I would have to say that I regard that in the sense of a narrative, if the game pretends, or suggests, that it should have one. On the whole you don't expect Duke Nukem to have a narrative. Go in. Get out. Shoot them up. Get to the end of the level. Kill the big boss. It's different if the game, as it were, has the sense of a narrative. I enjoyed the Wing Commander games because what you did, even in the early ones, affected the course of the later ones. Did you ever play Wing Commander I?
Yes.
You remember that then. When I played it was a new game on the block. I played it without too much experience. You go out with Paladin. He's old. The chances are that he's going to get creamed, because he's programmed not to be able to fly very well but to back you up all the time. You get back, you succeed in your mission, but he's dead. The commander says, "Oh, that was a shame as he was going to retire in a couple of months." And it's like "Oh shit!" So you reload the game... That's narrative. Then there's Maniac. Anyone in their right mind who goes out with Maniac would get out of sight of the mothership and shoot him. Or you'll let him take out a few of the ships around the place, and the minute there's only one enemy and the two of you, kill him first because he'll shoot through you to get the other one. I like the series because there was a narrative flow. I particularly liked, I think it was, The Price Of Freedom. The nature of the decisions you made throughout the game changed the nature of the big debate at the end. You felt you were involved in a story.
What do you think of the narrative in the games you mentioned earlier? How would you compare the second two Tomb Raider games? Or Unreal?

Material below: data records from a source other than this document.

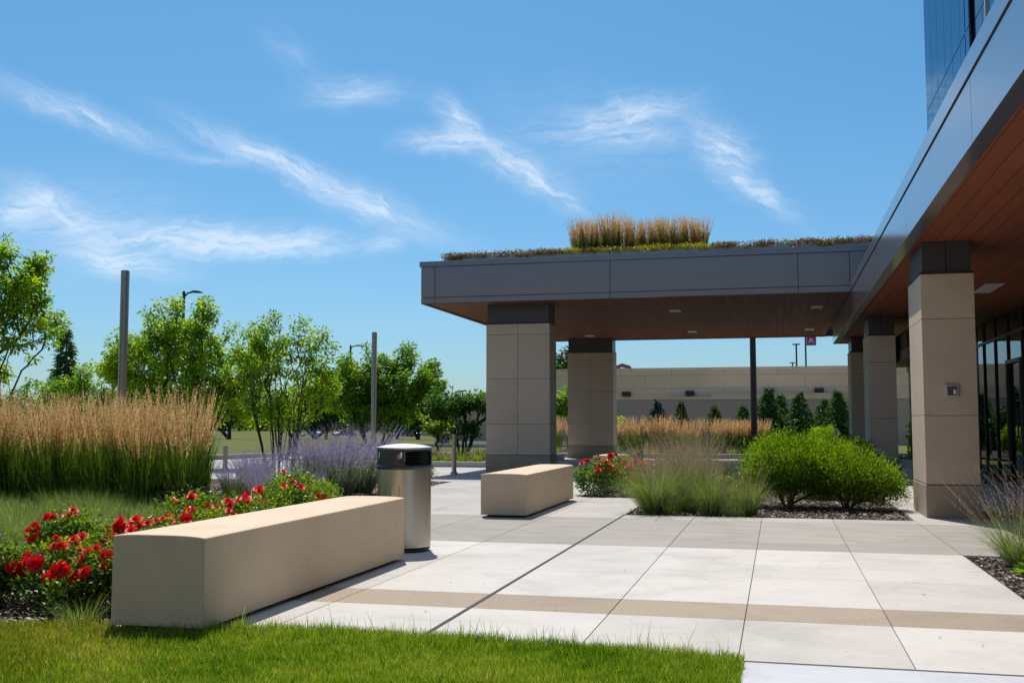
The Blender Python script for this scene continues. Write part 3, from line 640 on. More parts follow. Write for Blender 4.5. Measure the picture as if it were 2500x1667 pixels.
# ================================================================== PILLARS
def pillar(x0, y0, x1, y1, joints, ztop, zneck, label, mid=False, base=.42, group='stone clad pillars', inset=.02, nin=.03):
    root = thing('pillar', label, 'pillar', ((x0 + x1) / 2, (y0 + y1) / 2, 0), 0, group); w = (x1 - x0) / 2; d = (y1 - y0) / 2
    g = G(); g.box(-w, -d, -.1, w, d, base - .008); g.obj('base', M['stonebase'] if base > .3 else M['stone'], root, bevel=.006)
    g = G(); zs = [base] + joints + [ztop]; xs_ = [-w + inset * .0, 0, w] if mid else [-w, w]
    for a, b in zip(zs[:-1], zs[1:]):
        for c, e in zip(xs_[:-1], xs_[1:]): g.box(c + (.003 if c > -w else .006), -d + .006, a + .003, e - (.003 if e < w else .006), d - .006, b - .003, rng.random())
    g.obj('shaft', M['stone'], root, bevel=.004)
    g = G(); g.box(-w + .02, -d + .02, base - .01, w - .02, d - .02, ztop - .002); g.obj('core', M['joint'], root)
    g = G(); g.box(-w - .004, -d - .004, ztop, w + .004, d + .004, ztop + .025); g.obj('cap_trim', M['trim'], root)
    g = G()
    if mid: g.box(-w + nin, -d + nin, ztop + .025, w - nin, d - nin, zneck)
    else: g.box(-w + nin, -d + nin, ztop + .025, -.004, d - nin, zneck); g.box(.004, -d + nin, ztop + .025, w - nin, d - nin, zneck)
    g.obj('neck', M['neck'], root, bevel=.003); return root
pillar(-6.93, 25.15, -5.33, 25.95, [1.16, 2.26, 3.34], 3.60, ZS + .022, 'wide stone pillar under the front left corner of the canopy', mid=True)
pillar(-7.05, 36.2, -5.45, 37.0, [1.16, 2.26, 3.34], 3.60, ZS + .022, 'wide stone pillar under the far left end of the canopy, behind the front one', mid=True)
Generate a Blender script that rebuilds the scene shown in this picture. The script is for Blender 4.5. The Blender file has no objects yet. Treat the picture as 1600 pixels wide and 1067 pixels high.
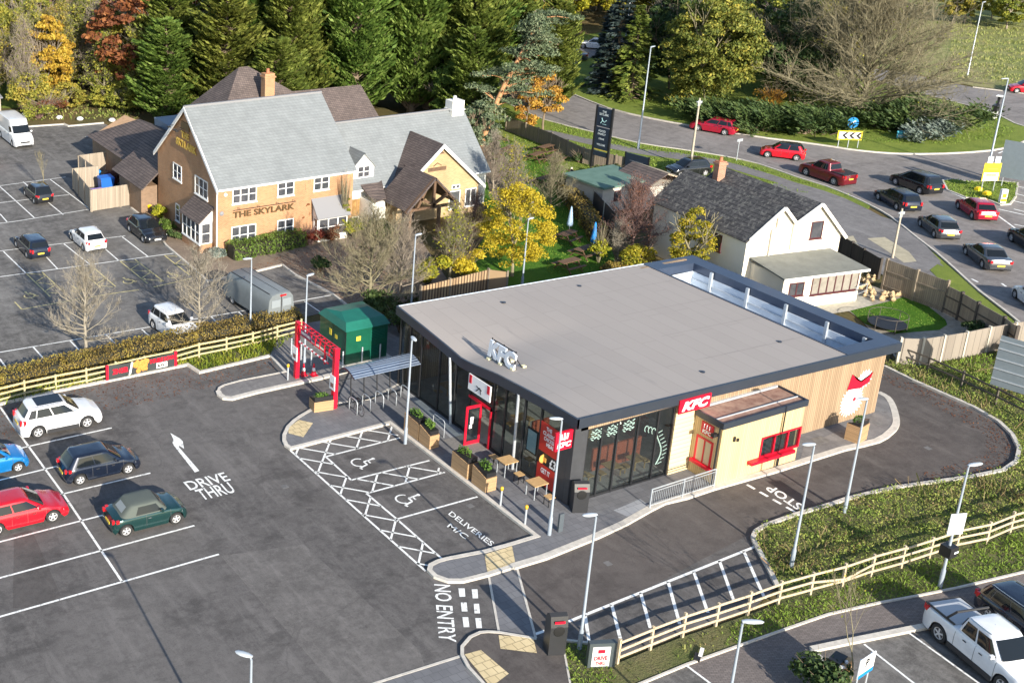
import bpy, math, random
import numpy as np
from mathutils import Vector, Matrix
R_ = math.radians
scene = bpy.context.scene
# ------------------------------------------------------------------ camera
CH = 32.0
F_, CX, CY = 1937.46119, 353.070583, 366.722574          # focal length and principal point on a 1600 px wide frame
PIT, ROL, YAW = .341879358, .0106225361, .468640243
cp_, sp_ = math.cos(PIT), math.sin(PIT)
FW = np.array([math.sin(YAW)*cp_, math.cos(YAW)*cp_, -sp_])
RT0 = np.array([math.cos(YAW), -math.sin(YAW), 0.0])
UP0 = np.cross(RT0, FW)
RT = math.cos(ROL)*RT0 + math.sin(ROL)*UP0
UP = -math.sin(ROL)*RT0 + math.cos(ROL)*UP0
cam = bpy.data.cameras.new('camera'); camo = bpy.data.objects.new('camera', cam)
scene.collection.objects.link(camo); scene.camera = camo
camo.matrix_world = Matrix(((RT[0], UP[0], -FW[0], 0), (RT[1], UP[1], -FW[1], 0), (RT[2], UP[2], -FW[2], CH), (0, 0, 0, 1)))
cam.sensor_fit = 'HORIZONTAL'; cam.sensor_width = 36.0
cam.lens = 36.0*F_/1600
cam.shift_x = (800-CX)/1600; cam.shift_y = -(533.5-CY)/1600
cam.clip_start = 1; cam.clip_end = 3000
# ------------------------------------------------------------------ sky, sun, exposure
SUN_EL = 21.5; SDX = 0.085
w = bpy.data.worlds.new('World'); scene.world = w; w.use_nodes = True
nt = w.node_tree; sky = nt.nodes.new('ShaderNodeTexSky'); sky.sky_type = 'NISHITA'; sky.sun_disc = False
sky.sun_elevation = R_(SUN_EL); sky.sun_rotation = math.pi + math.atan(SDX); sky.air_density = 1.0; sky.dust_density = 0.6; sky.ozone_density = 1.5
bg = nt.nodes['Background']; bg.inputs['Strength'].default_value = 0.125
nt.links.new(sky.outputs[0], bg.inputs['Color'])
sl = bpy.data.lights.new('sun', 'SUN'); sl.energy = 5.0; sl.angle = R_(0.5); sl.color = (1.0, .92, .79)
so = bpy.data.objects.new('sun', sl); scene.collection.objects.link(so)
ce = math.cos(R_(SUN_EL))
sd = Vector((SDX*ce, ce, -math.sin(R_(SUN_EL)))).normalized()
so.rotation_euler = sd.to_track_quat('-Z', 'Y').to_euler(); so.location = (40, -60, 60)
scene.view_settings.view_transform = 'Standard'; scene.view_settings.look = 'None'
scene.view_settings.exposure = 0.86; scene.view_settings.gamma = 1
# ------------------------------------------------------------------ helpers
def G(x, y, z=0.0):
    """point of the photograph (1600 px frame) -> world point at height z"""
    d = FW*F_ + RT*(x-CX) - UP*(y-CY); t = (z-CH)/d[2]
    return Vector((d[0]*t, d[1]*t, z))
def GP(pts, z=0.0): return [G(x, y, z) for x, y in pts]
C = scene.collection
def tag(o, label=None, cat=None, group=None, kind=None):
    if label: o['label'] = label
    if cat: o['category'] = cat
    if group: o['group'] = group
    if kind: o['kind'] = kind
    return o
def thing(name, label, cat, loc=(0, 0, 0), rz=0.0, group=None):
    o = bpy.data.objects.new(name, None); o.empty_display_size = .3; C.objects.link(o)
    o.location = loc; o.rotation_euler = (0, 0, rz); tag(o, label, cat, group); return o
def copy_tree(o, parent=None):
    c = o.copy(); C.objects.link(c)
    if parent is not None: c.parent = parent
    for ch in list(o.children): copy_tree(ch, c)
    return c
def dup(root, loc, rz, label, group=None, scale=None):
    c = copy_tree(root); c.location = loc; c.rotation_euler = (0, 0, rz); c['label'] = label
    if group: c['group'] = group
    if scale: c.scale = scale
    return c
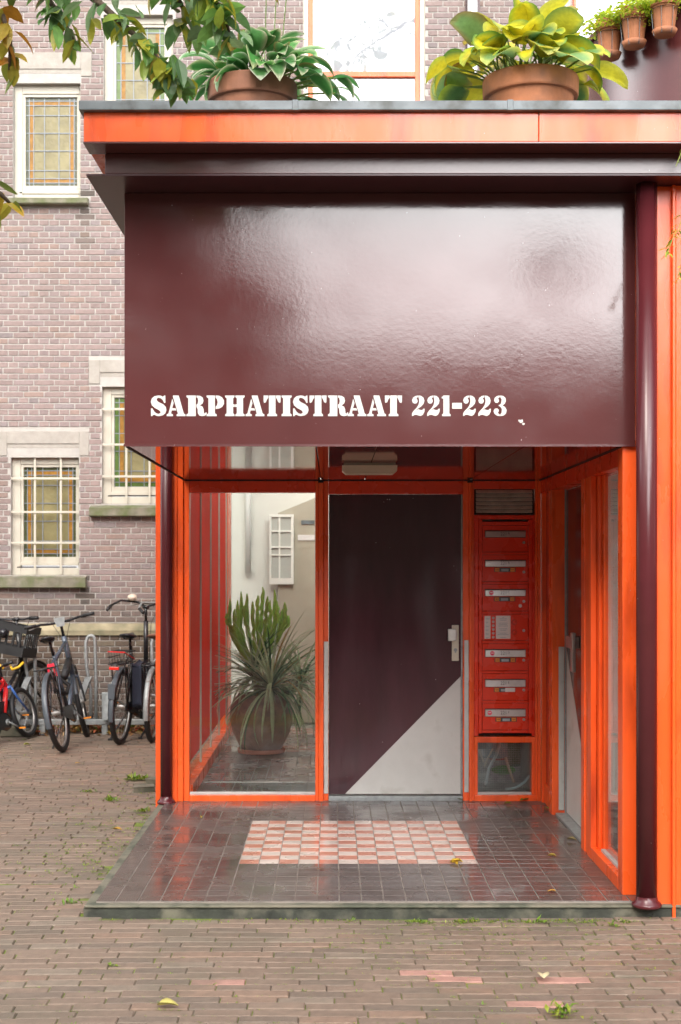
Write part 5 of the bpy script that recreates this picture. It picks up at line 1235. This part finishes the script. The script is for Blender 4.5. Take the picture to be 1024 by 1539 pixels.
def big_tree(x, y, h, cr, n_, seed, lab, zlow):
    rt = root('street_tree', (x, y, 0), lab, 'tree', 'trees across the square'); q = random.Random(seed)
    t = MB(); t.tube([(x, y, -.05), (x+.05, y, h*.25), (x-.05, y+.1, h*.5), (x, y, h*.85)], [.22, .17, .13, .04], 10); t.build('trunk', 'bark', rt, smooth=True)
    ls = []
    for k in range(9):
        a = k*2.4; z = h*(.35+.05*k); e = Vector((x+cr*.8*math.cos(a), y+cr*.8*math.sin(a), z+h*.16)); m_ = MB(); m_.tube([(x, y, z), Vector((x, y, z)).lerp(e, .5)+Vector((0, 0, .15)), e], [.07, .04, .015], 7); m_.build('limb', 'bark', rt); ls.append(e)
    cl = [(Vector((x, y, h*.65))+Vector((q.gauss(0, cr*.45), q.gauss(0, cr*.45), q.gauss(0, h*.14))), q.uniform(.4, .95)) for _ in range(34)]+[(e, .8) for e in ls]
    t = MB(); t.v = []
    for k in range(n_):
        c, r_ = q.choice(cl); v = Vector((q.gauss(0, 1), q.gauss(0, 1), q.gauss(0, 1))).normalized()*r_*q.random()**.4; p = c+v
        if p.z < zlow: continue
        a = Vector((q.gauss(0, 1), q.gauss(0, 1), q.gauss(0, .6))).normalized()*.13; b_ = a.orthogonal().normalized()*.07
        g_ = q.uniform(.7, 1.3); t.add([p-a, p+b_, p+a, p-b_], [(0, 1, 2, 3)], [(.06*g_, .10*g_, .03*g_)]*4)
    t.build('crown', 'leaf', rt)
big_tree(-3.1, -9.0, 11.5, 2.4, 15000, 1, 'large tree across the square, nearest to the low building', 3.4)
big_tree(-7.5, -7.5, 9.5, 2.6, 6000, 2, 'broad tree across the square, left of the larger one', 2.4)
big_tree(8.5, -9.5, 8.0, 2.3, 5000, 3, 'small tree across the square by the end of the low building', 2.4)
sl_ = root('street_lamp', (3.95, -11.0, 0), 'street lamp with a wide dark shade across the square', 'street lamp')
t = MB(); t.tube([(3.95, -11, 0), (3.95, -11, 6.9)], [.07, .04], 12); t.build('pole', 'blackgloss', sl_, smooth=True)
t = MB(); t.lathe([(0, .6), (.16, .56), (.4, .42), (.66, .12), (.68, 0), (0, 0)], (3.95, -11, 6.85), 24); t.build('lamp_shade', 'blackgloss', sl_)
# row of houses closing the square on the left, and the higher house beyond the facade on the right
hb_ = root('corner_house', (-12, 4, 0), 'tall beige house beyond the bicycles, left of the square', 'building')
B('wall', 'beige', hb_, (-12.6, -12, -13, 13.8, 0, 7.5), bevel=0)
for yy in (-8, -4, 0, 4, 8):
    for zz in (1.1, 4.3):
        f_ = B('window', 'white_frame', hb_, (-12, -11.95, yy-.6, yy+.6, zz, zz+.08), (-12, -11.95, yy-.6, yy+.6, zz+1.9, zz+1.98), (-12, -11.95, yy-.6, yy-.52, zz+.081, zz+1.899), (-12, -11.95, yy+.52, yy+.6, zz+.081, zz+1.899), bevel=0)
        B('pane', 'mirrorglass', f_, (-11.985, -11.98, yy-.52, yy+.52, zz+.081, zz+1.899), bevel=0)

rh = root('terrace_house', (14, -12, 0), 'tall beige house across the square, right of the low building', 'building')
B('wall', 'beige', rh, (9.3, 26, -13, -12, 0, 11), (12.0, 12.6, -11.9, 5.5, 0, 9), bevel=0)
f_ = B('window', 'white_frame', rh, (12.5, 14, -11.99, -11.93, 3.0, 3.08), (12.5, 14, -11.99, -11.93, 5.0, 5.08), (12.5, 12.6, -11.99, -11.93, 3.081, 4.999), bevel=0)

# tall tree standing beside the camera, its high limb mirrored in the tall window
tp = root('plane_tree', (5.2, -1.5, 0), 'tall slender tree right of the viewpoint with a high limb over the square', 'tree')
t = MB(); t.tube([(5.2, -1.5, -.05), (5.1, -1.4, 3), (4.9, -1.2, 7), (4.6, -.8, 10.6), (4.4, -.6, 13)], [.2, .17, .13, .09, .03], 12); t.build('trunk', 'bark', tp, smooth=True)
q = random.Random(5); lf = MB()
for pts in ([(4.6, -.8, 10.6), (3.0, .4, 11.9), (1.9, 1.3, 12.5), (.9, 1.9, 12.2), (-.1, 2.1, 11.6)], [(2.4, .9, 12.2), (1.6, 1.8, 12.9), (.9, 2.2, 13.1)], [(1.4, 1.6, 12.35), (.6, 2.0, 11.7), (.2, 2.1, 11.3)]):
    t = MB(); t.tube(pts, [.05-.042*i/(len(pts)-1) for i in range(len(pts))], 7); t.build('limb', 'bark', tp, smooth=True)
    for k in range(46):
        i = q.randrange(len(pts)-1); p = Vector(pts[i]).lerp(Vector(pts[i+1]), q.random()); 
        if i == 0 and q.random() < .6: continue
        c0_ = p+Vector((q.gauss(0, .12), q.gauss(0, .12), q.gauss(-.05, .12)))
        for m3 in range(3): ctree_leaf(lf, c0_+Vector((q.gauss(0, .05), q.gauss(0, .05), q.gauss(0, .05))), q, .6, .13, TG)
lf.build('foliage', 'leaf', tp)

Oddly enough, I think that Tomb Raider 2 had a better narrative sense to it than Tomb Raider 3, which seemed a little more broken up. I think it's vitally important. Once you get beyond the "Hey! Let's get a shotgun and shoot everybody!", which is quite valid, there should be a sense of narrative. That's what I disliked about Unreal. I got the impression that there was a narrative there, but you couldn't get your head around what was going on, except that you were going to various places and shooting different types of bad-guys. We are homo narans, which is story-telling man. We make up stories. All through our lives we picture things in terms of stories and we project them even onto games. It's a good thing to find a good story structure behind a game. I remember being so pissed in, I think it was, Wing Commander II when you had the Prince in your sights. He's bailed out. You could shoot him... you should have been able to do it. What actually happens is that on-screen the guy winches him in and he becomes a prisoner. I thought, "No." At that point you decide whether to shoot him or not. Anyone in their right mind will think, "Hmmmm... Hollywood. Shooting him isn't going to make for a good game." Doing the decent thing and wheeling him in is going to make for more interesting gameplay. In The Price Of Freedom you realise that all you're having to do is make decisions. If you make honourable decisions like "I will not wipe out these millions of civilians" then you're a good guy. In reality it's "Cream them!" You're making Hollywood decisions, Samurai decisions all the time. That's good. Because you're working out what the story is and taking part in it. That's how you try to play the games. You're trying to get inside the mind of the person who wrote the game.The L-Space Web continues to keep Pratchett's memory alive. Their collection of annotations has a couple more quotes from interviews about Wing Commander:
"I have played Elite, Wing Commander, X-Wing and altogether too many outer-space-shoot-em-ups. I mean, don't they all have shields, missiles and stuff?""Well, right now I'm storming through Privateer under the callsign of Flash Bastard, whose career has progressed throughout the whole Wing Commander series."
"Let's say I've played Wing Commander and Elite and X-Wing and loads of other games, so writing that first page was easy for me :-)"
The third of these is in reference to his novel Only You Can Save Mankind which was... inspired by Wing Commander! The setup for the book, the first in a trilogy, is that the main character plays a Wing Commander-style space sim only to have the Kilrathi-equivalent evil alien race surrender!